“Harry Potter and the Cursed Child” does not live up to the hype


Angela Mammel, Feature Editor

Bookstores worldwide were abuzz during the early morning hours of July 31, as self-entitled “Potterheads” were eager to celebrate the now iconic titular character’s birthday, and finally gain a glimpse of Harry’s adult life through the released script of the new London play, “Harry Potter and the Cursed Child”. The highly-anticipated script, which follows Harry and his family 19 years and beyond the last scenes of “Deathly Hallows,” was met with mixed reactions from readers everywhere.

Avid fans of the series have the epilogue of the last book practically memorized; the now-married Ginny Weasley and Harry Potter bid their children goodbye as they board the Hogwarts Express, and console the 11-year-old Albus Potter that no matter what house he is sorted into, he can still achieve success. The play begins directly after these events, and it is soon revealed that Albus was sorted into Slytherin, his father’s rival house. The constant pressure that comes with being a Potter in Slytherin is tiresome for Albus, and this, combined with the fact that one of his new best friends is Scorpius Malfoy, child of Harry’s school enemy Draco, sets the strained dynamic of Albus’ relationship with his father throughout the play. Harry serves as the Head of Magical Law Enforcement during the play and when Albus overhears his father’s refusal to listen to Amos Diggory and use a time turner to revive his son Cedric, he decides to escape the Hogwarts Express in the fall and embark on a quest with Scorpius to attempt to bring him back to life out of spite. This adventure puts the two boys in constant peril and thrusts them into countless alternate realities due to how they change past events, but in the end, the play raises questions about the values of different relationships that leave the show with a lasting and valuable impact.

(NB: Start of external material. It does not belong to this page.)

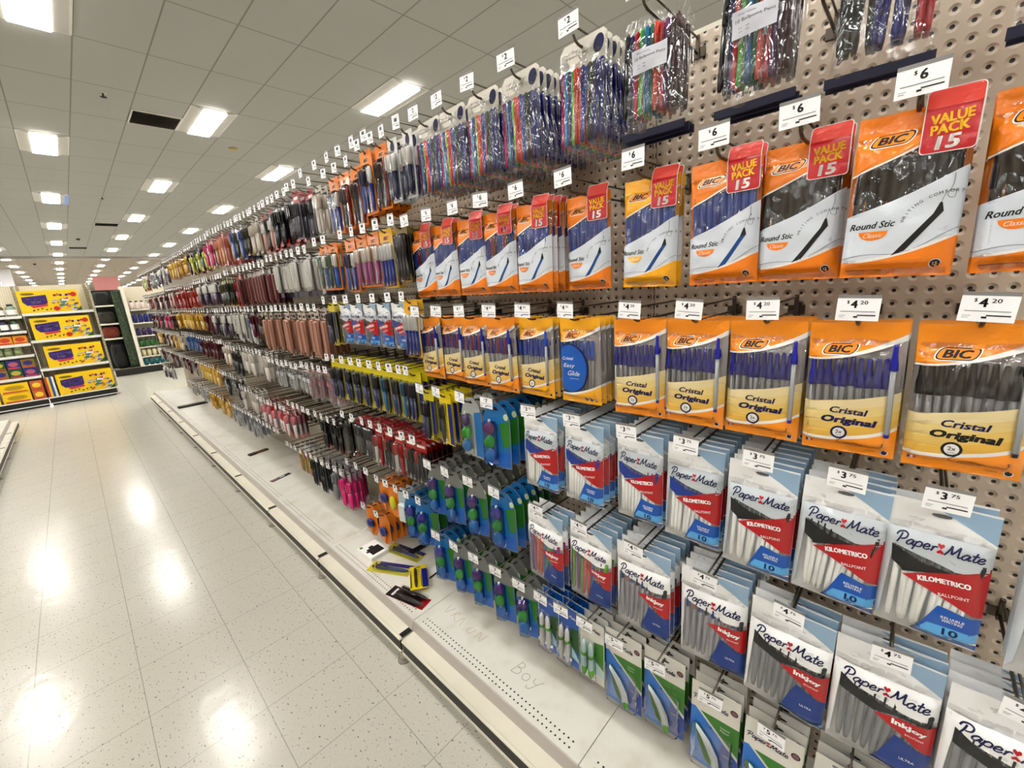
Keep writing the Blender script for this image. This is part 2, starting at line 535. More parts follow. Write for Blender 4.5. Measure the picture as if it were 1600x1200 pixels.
ceil_small('security_camera', 0.95, 24.0, 'camera', 'black dome camera on the ceiling near its far step', 'd')
ceil_small('security_camera', -0.6, 36.0, 'camera', 'black dome camera on the brown far part of the ceiling', 'd')
t = link('ceiling_mark', None, loc=(2.8, 9.6, CZ)); tag(t, 'small yellowish disc on the ceiling right of the lamp', 'detector')
b = MB(); b.tube([(0, 0, 0), (0, 0, -.02)], .07, mat('yellowed_plastic', (196, 176, 110), .5), 14); link('cover', b.mesh('cover'), t)

# ------------------------------------------------------------------ main gondola
PX = 1.124
Y0, BAY, NB = 0.527, 0.797, 10
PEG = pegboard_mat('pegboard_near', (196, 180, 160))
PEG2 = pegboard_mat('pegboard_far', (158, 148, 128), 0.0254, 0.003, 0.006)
DECKM = mat('deck_enamel', (214, 210, 196), 0.34, var=0.05, scale=6)
def deck_mat():
    m = bpy.data.materials.new('perforated_deck'); m.use_nodes = True
    nt = m.node_tree; b = nt.nodes['Principled BSDF']; L = nt.links.new
    b.inputs['Roughness'].default_value = 0.32
    ge = nt.nodes.new('ShaderNodeNewGeometry'); sx = nt.nodes.new('ShaderNodeSeparateXYZ'); L(ge.outputs['Position'], sx.inputs[0])
    def fr(s, off, p):
        a = nmath(nt, 'FRACT', nmath(nt, 'DIVIDE', nmath(nt, 'ADD', s, off + 20 * p), p))
        return nmath(nt, 'MULTIPLY', nmath(nt, 'SUBTRACT', a, .5), p)
    cy = fr(sx.outputs['Y'], 0, 0.0166)
    res = None
    for xc in (0.722, 0.742):
        dx = nmath(nt, 'SUBTRACT', sx.outputs['X'], xc)
        d = nmath(nt, 'SQRT', nmath(nt, 'ADD', nmath(nt, 'MULTIPLY', cy, cy), nmath(nt, 'MULTIPLY', dx, dx)))
        h = nmath(nt, 'LESS_THAN', d, 0.0030)
        res = h if res is None else nmath(nt, 'MAXIMUM', res, h)
    # no holes near the joints
    jy = fr(sx.outputs['Y'], -Y0 + BAY / 2, BAY)
    ok = nmath(nt, 'GREATER_THAN', nmath(nt, 'ABSOLUTE', jy), 0.035)
    res = nmath(nt, 'MULTIPLY', res, ok)
    no = nt.nodes.new('ShaderNodeTexNoise'); no.inputs['Scale'].default_value = 9; no.inputs['Detail'].default_value = 5; L(ge.outputs['Position'], no.inputs['Vector'])
    mr = nt.nodes.new('ShaderNodeMapRange'); L(no.outputs['Fac'], mr.inputs['Value']); mr.inputs['From Min'].default_value = .5; mr.inputs['From Max'].default_value = .8
    m0 = nt.nodes.new('ShaderNodeMix'); m0.data_type = 'RGBA'; L(mr.outputs['Result'], m0.inputs['Factor'])
    m0.inputs['A'].default_value = lin((222, 219, 208)); m0.inputs['B'].default_value = lin((204, 196, 178))
    mx = nt.nodes.new('ShaderNodeMix'); mx.data_type = 'RGBA'; L(res, mx.inputs['Factor'])
    L(m0.outputs['Result'], mx.inputs['A']); mx.inputs['B'].default_value = lin((20, 18, 16)); L(mx.outputs['Result'], b.inputs['Base Color'])
    return m
PERF = deck_mat()
BLK = mat('black_strip', (44, 42, 38), 0.5)
CLIP = mat('black_clip', (26, 24, 24), 0.45)
SECW = ['nearest', 'second', 'third', 'fourth', 'fifth', 'sixth', 'seventh', 'eighth', 'ninth', 'tenth', 'eleventh', 'twelfth']
def gondola_section(y0, y1, k):
    t = link('gondola_section', None, loc=(PX, (y0 + y1) / 2, 0))
    tag(t, '%s cream display section of the right-hand run, perforated back and low deck' % SECW[k], 'shelving', 'display sections along the right of the aisle')
    ox, oy = -PX, -(y0 + y1) / 2
    def P(n, mbx, lab=None):
        mbx.v = [(v[0] + ox, v[1] + oy, v[2]) for v in mbx.v]
        o = link(n, mbx.mesh(n), t)
        if lab: o['label'] = lab
        return o
    g = 0.0012
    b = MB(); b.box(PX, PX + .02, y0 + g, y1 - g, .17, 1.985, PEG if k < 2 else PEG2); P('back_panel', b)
    b = MB(); b.box(PX + .0, PX + .022, y0 + g, y1 - g, 1.985, 1.995, CREAM); P('top_rail', b)
    b = MB(); b.box(.702, PX - .0005, y0 + g, y1 - g, .155, .17, PERF); P('deck', b)
    b = MB()
    b.add([(.702, y0 + g, .1705), (.702, y1 - g, .1705), (.698, y1 - g, .168), (.698, y0 + g, .168), (.690, y1 - g, .128), (.690, y0 + g, .128)], [(0, 1, 2, 3), (3, 2, 4, 5)], mat('deck_front', (196, 190, 184), .4)); P('deck_front', b, 'grey front edge of the deck')
    b = MB()
    a0, a1 = y0 + .006, y1 - .006
    b.box(.641, .690, a0, a1, .1195, .1285, CREAM)
    b.box(.632, .641, a0, a1, .118, .122, CREAM); b.box(.630, .640, a0, a1, .0615, .069, CREAM)
    P('ticket_rail', b)
    b = MB(); b.box(.635, .641, a0 + .002, a1 - .002, .069, .118, BLK); P('black_insert', b, 'black strip in the ticket rail')
    b = MB(); b.box(.643, .688, y0 + .001, y0 + .025, .1286, .1305, CLIP); P('joint_clip', b, 'black clip over the joint')
    b = MB(); b.tube([(.652, y0 + .028, .118), (.652, y0 + .028, .012)], .0165, CREAM, 14); lg = P('leg', b)
    b = MB(); b.tube([(.652, y0 + .028, .012), (.652, y0 + .028, .008), (.652, y0 + .028, 0.0)], [.016, .026, .027], mat('foot_plastic', (170, 166, 156), .3), 18); b.v = [(v[0] + ox, v[1] + oy, v[2]) for v in b.v]
    link('foot', b.mesh('foot'), lg)
    b = MB(); b.box(PX + .022, PX + .05, y0 + .001, y0 + .025, 0.0, 1.985, CREAM); P('upright', b)
    if k < 2:
        b = MB()
        z = .3
        while z < 1.95:
            for dy in (-.004, .004):
                b.box(PX - .0006, PX, y0 + dy - .0009 + .006, y0 + dy + .0009 + .006, z, z + .013, DARK)
            z += .0254 * 1.0
        P('upright_slots', b, 'dark slots of the upright')
    return t
gondola_section(Y0 - BAY, Y0, 0)
for k in range(NB):
    gondola_section(Y0 + k * BAY, Y0 + (k + 1) * BAY, k + 1)
YEND = Y0 + NB * BAY
t = link('gondola_end', None, loc=(PX, YEND, 0)); tag(t, 'cream end frame closing the far end of the right-hand run', 'shelving')
b = MB(); b.box(-.44, .05, 0.001, .025, .03, .172, CREAM); b.box(0, .05, .001, .03, .172, 1.99, CREAM); link('end_frame', b.mesh('end_frame'), t)

# graffiti pencilled on the near deck
PENCIL = mat('pencil', (150, 142, 124), .7)
b = MB()
def deckpt(a, c):      # a: along the writing (0..1), c: height of the letter
    return (0.79 + c, 0.868 - a)
def dstroke(L, wd=.0016, ox=.79, oy=.868, m=PENCIL):
    pts = smooth_line(L, 4); vs = []; fs = []
    for i, p in enumerate(pts):
        q = pts[max(0, i - 1)]; s = pts[min(len(pts) - 1, i + 1)]
        dx, dz = s[0] - q[0], s[1] - q[1]; l = math.hypot(dx, dz) or 1
        nx, nz = -dz / l * wd / 2, dx / l * wd / 2
        for sg in (1, -1):
            X, Z = p[0] + sg * nx, p[1] + sg * nz
            vs.append((ox + Z, oy - X, .1703))
    for i in range(len(pts) - 1): fs.append((2 * i, 2 * i + 1, 2 * i + 3, 2 * i + 2))
    b.add(vs, fs, m)
dstroke([(0, 0), (.006, .028), (.010, .052)]); dstroke([(.010, .05), (.026, .048), (.026, .034), (.010, .028)]); dstroke([(.008, .028), (.028, .024), (.026, .006), (0, 0)])
dstroke([(.058, .03), (.044, .022), (.048, .004), (.066, .006), (.068, .024), (.058, .03)])
dstroke([(.086, .034), (.088, .018), (.104, .016)]); dstroke([(.118, .038), (.104, .016), (.092, -.008), (.080, -.012), (.078, -.004)])
o = link('pencil_scribble', b.mesh('pencil_scribble')); tag(o, 'word BOY pencilled on the nearest full deck panel', 'graffiti')
BROWN = mat('faded_marker', (196, 176, 140), .7)
b = MB()
for pts in ([(0, .05), (.012, .01), (.03, .05)], [(.045, .01), (.055, .045), (.07, .04), (.052, .028), (.078, .005)], [(.085, .0), (.1, .04), (.112, .0)], [(.16, .03), (.15, .01), (.17, .0), (.18, .03)], [(.2, .0), (.205, .035), (.225, .0), (.235, .04)]):
    dstroke(pts, .002, .80, 1.27, BROWN)
o = link('faded_scribble', b.mesh('faded_scribble')); tag(o, 'faint brown scribble on the deck near the joint', 'graffiti')

# ------------------------------------------------------------------ products: helpers
def bulge(w, h, t, top=0.12, seed=0, wr=0.0012, bot=0.05):
    rd = random.Random(seed); a = [rd.uniform(0, 6) for _ in range(6)]
    def f(x, z):
        u = min(1, abs(2 * x / w)); v = -z / h
        s = 0.0
        if top < v < 1 - bot:
            q = (v - top) / (1 - bot - top)
            s = min(1.0, 7 * q, 14 * (1 - q)); s = s * s * (3 - 2 * s)
        c = max(0.0, 1 - u ** 10)
        wv = wr * (math.sin(31 * x * 3 + a[0] + 40 * z) + math.sin(90 * z + a[1] + 50 * x) * .8 + math.sin(160 * z + a[2] - 90 * x) * .4)
        edge = max(0.0, 1 - u ** 6)
        return -t * c * s + wv * (0.4 + edge * .6)
    return f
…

Although this story was met with many differing opinions, it definitely provides a more realistic ending to the beloved “Harry Potter” series-although it would be nice for a series that involves so many dark events to end with a “happily ever after,” that’s just not realistic. This play provides even more depth to the many beloved characters the original books have introduced to readers all around the world, and although the family tension involved saddens many, it provides for a more true to life story while still ensuring a conclusive and happy, but not overly-so, end to the play. The events of the play also allowed for many cameos from important characters in the series such as Moaning Myrtle, Dumbledore, and Snape, who added either comic relief or more emotional scenes to the story arc. Each reintroduced character served a purpose in the story, as well as making fans of the series happy to see their favorite characters in a new setting, adding to the appeal of the play. The most impressive aspect of this show, however, is the number of special effects, such as spellcasting, flight and even transformations from one character into another, that are included in the action. Although many aspects of the show were somewhat haphazardly shaped, the mind-boggling special effects included in the play add to the appeal of seeing it in London almost more so than anything else.

One of the harshest criticisms of this play is its inconsistent characterization. While Ron has emotional depth and serves as a loyal best friend to Harry in the books, much of this was taken from him in “Cursed Child” and he serves purely as a comic relief in some scenes, which is upsetting. This half-hearted characterization made the play feel like fanfiction at some points, especially due to the fact that JK Rowling only provided the story idea for the show instead of writing it herself. In addition to this, due to how far back in time Scorpius and Albus travel with their time turners, they threatened to change the events surrounding Cedric’s death for good. This added an uncomfortable edge to the play, as I personally preferred the original events in the series and hoped for “Cursed Child” to move the storyline forward as opposed to changing the past.

Although it was exciting to gain an extra glimpse into the lives of Harry and his family after the events of the original books complete with many incredible stage effects, because “Cursed Child” lacked well-thought out characterization and threatened to change past events of the series, it gets a solid ⅘ stars. I definitely recommend that Harry Potter fans read it because of how it adds to the overall storyline, however, and I would completely jump at the chance to see it in London, despite its imperfections!